Longue Vue House And Gardens

The home and gardens was born of the dreams of Edgar and Edith Stern, pillars of the New Orleans community. It is the combination of the Sterns working with landscape architect Ellen Biddle Shipman and architects William and Geoffrey Platt that has created this wonderful oasis of beauty set in charming New Orleans. The Longue Vue House is one of the last great houses to be custom-built in America, taking the Platt brothers three years (1939-1942) to create.

This Classical Revival style house consists of three stories and a basement, an unusual feature of New Orleans where most of the city is below sea level. Visitors tour the main living spaces of the house, numbering 20 rooms. The house contains its original furnishings of English and American antiques; European and Eastern European carpets; Modern and Contemporary art; collections of needlework, chintz, haute couture and ethnic costumes; Chinese and European export porcelain; Saffordshire transferware; and creamware and pearlware from Wedgwood, Leeds and other British and continental potteries.

On a tour of the house one enters through the unique circular vestibule which has curved sliding wrought-iron doors.

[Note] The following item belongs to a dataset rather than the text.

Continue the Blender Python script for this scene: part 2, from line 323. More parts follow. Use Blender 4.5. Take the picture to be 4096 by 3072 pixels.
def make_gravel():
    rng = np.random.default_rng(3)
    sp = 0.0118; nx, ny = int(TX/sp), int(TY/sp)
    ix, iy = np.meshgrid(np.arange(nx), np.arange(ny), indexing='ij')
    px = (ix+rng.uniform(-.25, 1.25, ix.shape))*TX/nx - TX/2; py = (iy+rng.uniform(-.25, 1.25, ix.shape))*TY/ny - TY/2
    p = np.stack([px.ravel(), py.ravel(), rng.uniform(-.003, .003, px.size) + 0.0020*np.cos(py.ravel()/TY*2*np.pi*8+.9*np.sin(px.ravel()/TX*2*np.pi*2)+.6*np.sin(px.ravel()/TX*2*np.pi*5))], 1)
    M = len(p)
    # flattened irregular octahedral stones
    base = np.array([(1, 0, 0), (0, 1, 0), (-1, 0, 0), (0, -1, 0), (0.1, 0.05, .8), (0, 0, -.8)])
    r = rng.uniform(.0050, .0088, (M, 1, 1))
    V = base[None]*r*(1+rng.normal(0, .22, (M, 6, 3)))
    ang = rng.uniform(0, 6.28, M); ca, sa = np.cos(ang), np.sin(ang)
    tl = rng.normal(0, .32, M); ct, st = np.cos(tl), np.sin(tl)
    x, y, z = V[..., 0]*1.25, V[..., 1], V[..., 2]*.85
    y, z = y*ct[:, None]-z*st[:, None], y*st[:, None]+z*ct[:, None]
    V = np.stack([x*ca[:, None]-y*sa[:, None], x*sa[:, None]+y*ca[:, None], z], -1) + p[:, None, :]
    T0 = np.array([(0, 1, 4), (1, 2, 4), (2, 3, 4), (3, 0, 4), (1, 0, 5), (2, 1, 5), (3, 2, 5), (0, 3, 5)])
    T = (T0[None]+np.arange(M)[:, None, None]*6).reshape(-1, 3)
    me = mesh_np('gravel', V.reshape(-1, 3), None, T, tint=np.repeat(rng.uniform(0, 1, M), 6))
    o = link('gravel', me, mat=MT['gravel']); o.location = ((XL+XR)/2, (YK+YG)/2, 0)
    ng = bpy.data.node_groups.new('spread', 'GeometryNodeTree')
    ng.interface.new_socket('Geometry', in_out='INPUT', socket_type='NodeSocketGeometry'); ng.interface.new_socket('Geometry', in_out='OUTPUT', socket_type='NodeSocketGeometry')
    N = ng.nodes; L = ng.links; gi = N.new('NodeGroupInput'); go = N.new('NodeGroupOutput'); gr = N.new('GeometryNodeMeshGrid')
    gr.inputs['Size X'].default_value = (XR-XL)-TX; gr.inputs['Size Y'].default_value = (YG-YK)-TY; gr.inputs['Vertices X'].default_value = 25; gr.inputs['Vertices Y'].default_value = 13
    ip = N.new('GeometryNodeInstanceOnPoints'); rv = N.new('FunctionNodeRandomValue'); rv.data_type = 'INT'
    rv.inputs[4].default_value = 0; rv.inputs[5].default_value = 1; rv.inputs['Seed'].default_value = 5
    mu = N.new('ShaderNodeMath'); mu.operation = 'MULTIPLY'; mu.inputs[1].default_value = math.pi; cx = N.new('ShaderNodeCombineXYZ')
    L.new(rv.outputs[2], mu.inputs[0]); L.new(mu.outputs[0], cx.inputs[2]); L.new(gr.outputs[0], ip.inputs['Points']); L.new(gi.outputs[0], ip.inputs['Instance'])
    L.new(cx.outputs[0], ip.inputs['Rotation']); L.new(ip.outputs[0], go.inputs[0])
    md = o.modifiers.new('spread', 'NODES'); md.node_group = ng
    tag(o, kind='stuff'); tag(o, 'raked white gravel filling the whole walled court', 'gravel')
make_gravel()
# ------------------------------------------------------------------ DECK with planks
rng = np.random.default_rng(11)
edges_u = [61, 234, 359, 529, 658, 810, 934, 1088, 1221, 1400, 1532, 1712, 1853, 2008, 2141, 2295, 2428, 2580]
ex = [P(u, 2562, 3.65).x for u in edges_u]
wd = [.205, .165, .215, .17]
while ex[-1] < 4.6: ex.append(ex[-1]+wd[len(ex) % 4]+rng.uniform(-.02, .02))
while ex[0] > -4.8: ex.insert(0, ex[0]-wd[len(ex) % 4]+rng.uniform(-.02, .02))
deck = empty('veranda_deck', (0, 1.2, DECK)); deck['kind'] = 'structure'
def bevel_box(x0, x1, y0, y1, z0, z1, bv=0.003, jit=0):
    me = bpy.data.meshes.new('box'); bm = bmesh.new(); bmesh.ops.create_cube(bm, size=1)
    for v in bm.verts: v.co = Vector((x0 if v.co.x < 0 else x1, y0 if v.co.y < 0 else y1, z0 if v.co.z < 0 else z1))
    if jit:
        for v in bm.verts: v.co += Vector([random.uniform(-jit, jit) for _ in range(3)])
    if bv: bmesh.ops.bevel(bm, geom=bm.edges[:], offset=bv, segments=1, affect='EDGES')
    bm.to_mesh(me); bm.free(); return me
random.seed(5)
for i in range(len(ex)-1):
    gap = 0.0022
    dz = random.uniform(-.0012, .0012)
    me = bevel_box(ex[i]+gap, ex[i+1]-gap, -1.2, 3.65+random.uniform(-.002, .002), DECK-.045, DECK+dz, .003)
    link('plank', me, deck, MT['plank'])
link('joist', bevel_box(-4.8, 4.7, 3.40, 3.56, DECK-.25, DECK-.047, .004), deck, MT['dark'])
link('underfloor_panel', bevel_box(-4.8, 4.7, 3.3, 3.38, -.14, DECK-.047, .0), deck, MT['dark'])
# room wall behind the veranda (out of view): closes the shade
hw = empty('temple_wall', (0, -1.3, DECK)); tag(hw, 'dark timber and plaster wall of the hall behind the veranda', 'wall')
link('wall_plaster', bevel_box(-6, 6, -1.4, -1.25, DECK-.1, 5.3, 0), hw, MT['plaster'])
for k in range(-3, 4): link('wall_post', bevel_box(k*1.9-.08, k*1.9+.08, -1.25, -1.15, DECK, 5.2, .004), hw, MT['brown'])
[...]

Among many varied and fashionably decorated rooms, one can see the Flower Arranging Room, the Blue Room – accurately decorated with blue carpeting, walls and furniture, The Art Gallery, the Drawing Room – which is the most formal room of the house and has been the setting for the entertainment of such notables as Eleanor Roosevelt, John and Robert Kennedy, Pablo Casals, Jack Benny and others, The Wrapping Room – used only to open mail and wrap presents, among many more. Longue Vue House and Gardens is a model of the fashionable, but conservative, taste of wealthy Americans during the 30’s and 40’s and a way of life that has all but disappeared.